Di Aurora Caporali

PERUGIA - Dopo le ben note violenze romane del 15 ottobre scorso, a undici giorni di distanza, viene lanciata un'assemblea “autoconvoca” presso l'Aula I/2 della Facoltà di Matematica, lo slogan è “Dopo il 15 non un passo indietro, neanche per prendere la rincorsa”.
Ponendo che quanto accaduto durante quella che doveva essere una manifestazione pacifica sia stato, di fatto, un passo indietro per quanto riguarda il movimento, c'è da capire quale sia l'opinione in tal senso dell'assemblea odierna.

Le associazioni studentesche di rappresentanza sono presenti come “uditrici”, infatti, nessuna delle note realtà associative di sinistra dello Studium perugino (Sinistra Universitaria-UdU, UP-Universitari Progressisti) è tra gli organizzatori.
Una ventina di studenti, in prevalenza della Facoltà di Scienze, approntano le prime considerazioni:
“il movimento degli Indignati è molto interessante, bisognerebbe parteciparvi come singoli, l'apartiticità è fondamentale”.

Il suddetto movimento risulta essere appena nato in Italia e, tranne che a Roma, risulta essere alquanto frammentario e composto da poche unità in sparute città, “a Perugia non siamo riusciti a radicarci” dice uno dei due esponenti “indignati” presenti sul territorio e conclude “il movimento politico di solito è un qualcosa di chiuso, tra tessere, identificazioni di parte etc, invece noi ci proponiamo di stare nelle piazze e aprirci al confronto collettivo”.

Bruscamente un intervento devia la conversazione: “Alcune risposte violente sono comprensibili, dipende anche dalle provocazioni reazionarie che si subiscono... cioè, la crisi del capitale mondiale che si manifesta sui tagli delle borse di studio non è una questione secondaria... decideremo le pratiche di protesta in base alle contingenze” afferma un esponente degli “autoconvocati”perugini.
La discussione, dopo i primi interventi, comincia a diventare confusa: le tematiche locali-nazionali-di “pratica politica” si intrecciano senza un ordine, diventa difficile tracciarne una mappa.

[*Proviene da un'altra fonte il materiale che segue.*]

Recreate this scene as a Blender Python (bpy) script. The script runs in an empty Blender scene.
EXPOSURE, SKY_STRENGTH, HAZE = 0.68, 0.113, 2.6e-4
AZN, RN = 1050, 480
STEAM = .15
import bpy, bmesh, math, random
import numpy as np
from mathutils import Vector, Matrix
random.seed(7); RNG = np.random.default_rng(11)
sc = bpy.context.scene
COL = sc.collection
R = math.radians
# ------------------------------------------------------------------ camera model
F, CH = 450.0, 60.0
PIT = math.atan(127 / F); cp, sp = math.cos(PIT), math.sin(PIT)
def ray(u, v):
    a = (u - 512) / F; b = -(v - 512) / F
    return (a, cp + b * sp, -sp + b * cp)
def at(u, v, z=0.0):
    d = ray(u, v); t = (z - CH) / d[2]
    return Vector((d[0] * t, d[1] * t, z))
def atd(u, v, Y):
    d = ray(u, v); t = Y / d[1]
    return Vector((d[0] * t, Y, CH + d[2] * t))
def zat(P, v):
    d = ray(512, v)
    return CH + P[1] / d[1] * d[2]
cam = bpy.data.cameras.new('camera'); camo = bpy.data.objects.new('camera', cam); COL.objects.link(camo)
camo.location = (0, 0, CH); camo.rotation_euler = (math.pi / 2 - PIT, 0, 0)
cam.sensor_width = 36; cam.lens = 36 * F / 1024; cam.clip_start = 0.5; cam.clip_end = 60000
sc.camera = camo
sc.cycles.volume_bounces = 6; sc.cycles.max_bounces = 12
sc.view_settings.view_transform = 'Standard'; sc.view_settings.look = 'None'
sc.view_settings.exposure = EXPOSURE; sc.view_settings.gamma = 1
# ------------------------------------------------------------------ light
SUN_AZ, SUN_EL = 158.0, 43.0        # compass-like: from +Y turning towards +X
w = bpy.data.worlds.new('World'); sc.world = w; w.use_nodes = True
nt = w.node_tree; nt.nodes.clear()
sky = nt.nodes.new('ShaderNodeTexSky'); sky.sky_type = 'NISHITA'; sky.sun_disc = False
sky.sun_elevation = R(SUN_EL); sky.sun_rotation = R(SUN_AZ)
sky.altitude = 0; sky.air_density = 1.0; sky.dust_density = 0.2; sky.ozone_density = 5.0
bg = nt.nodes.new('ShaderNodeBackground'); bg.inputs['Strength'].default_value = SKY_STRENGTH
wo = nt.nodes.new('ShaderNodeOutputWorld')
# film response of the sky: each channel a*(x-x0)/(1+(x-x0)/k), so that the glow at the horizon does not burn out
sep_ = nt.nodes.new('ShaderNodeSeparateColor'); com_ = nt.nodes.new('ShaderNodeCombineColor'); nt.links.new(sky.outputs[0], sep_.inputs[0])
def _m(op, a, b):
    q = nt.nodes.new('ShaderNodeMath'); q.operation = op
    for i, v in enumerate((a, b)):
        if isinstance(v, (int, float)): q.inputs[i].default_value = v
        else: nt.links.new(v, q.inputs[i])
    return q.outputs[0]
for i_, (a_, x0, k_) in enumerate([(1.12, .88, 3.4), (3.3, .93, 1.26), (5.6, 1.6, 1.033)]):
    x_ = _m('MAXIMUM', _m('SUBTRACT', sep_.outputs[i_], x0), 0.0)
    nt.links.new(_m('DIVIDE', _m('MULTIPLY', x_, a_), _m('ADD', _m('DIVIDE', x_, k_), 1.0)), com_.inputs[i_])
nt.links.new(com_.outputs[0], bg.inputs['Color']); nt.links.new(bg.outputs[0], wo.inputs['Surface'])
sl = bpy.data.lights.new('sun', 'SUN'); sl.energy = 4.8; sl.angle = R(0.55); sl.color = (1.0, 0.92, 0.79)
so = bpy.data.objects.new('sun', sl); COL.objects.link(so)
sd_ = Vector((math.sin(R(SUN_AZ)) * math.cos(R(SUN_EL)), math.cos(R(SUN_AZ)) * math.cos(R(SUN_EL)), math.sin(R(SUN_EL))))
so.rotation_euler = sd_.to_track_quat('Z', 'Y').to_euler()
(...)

Interviene, per ultimo, Leonardo Esposito, coordinatore Sinistra Universitaria-UdU, “il problema del 15 è inerente non alle pratiche di lotta in sé, ma è legato al tema delle pratiche come condivisione degli obiettivi minimi da raggiungere” e aggiunge “è successo quello che è successo perché c'era un'ambiguità di fondo sin dal comitato promotore , le questioni erano moltissime e condivisibili, le pratiche di protesta attuate di certo non lo erano e sono state rifiutate da tutti gli Indignati internazionali”, prosegue “come prospettive realistiche che ci diamo anche a livello locale dobbiamo trovare una via comune, altrimenti la strada non potrà essere condivisa”, “è fondamentale creare un'opinione comune in merito ai vari temi quali diritto allo studio, rifiuto dello status quo finanziario”, e conclude “mi sento di tracciare una linea in merito a quanto è successo e ritengo fondamentale avere uno spirito democratico trasversale con il quale andare in piazza”.
L'assemblea si conclude senza un documento e senza proposte, ma si fissa un altro appuntamento per discutere ancora.

Si parla di autogestioni si parla di conflitto si parla di una serie di argomenti concepiti a caso per lo più... e si parla... e si parla... e l'Università non ha più voce.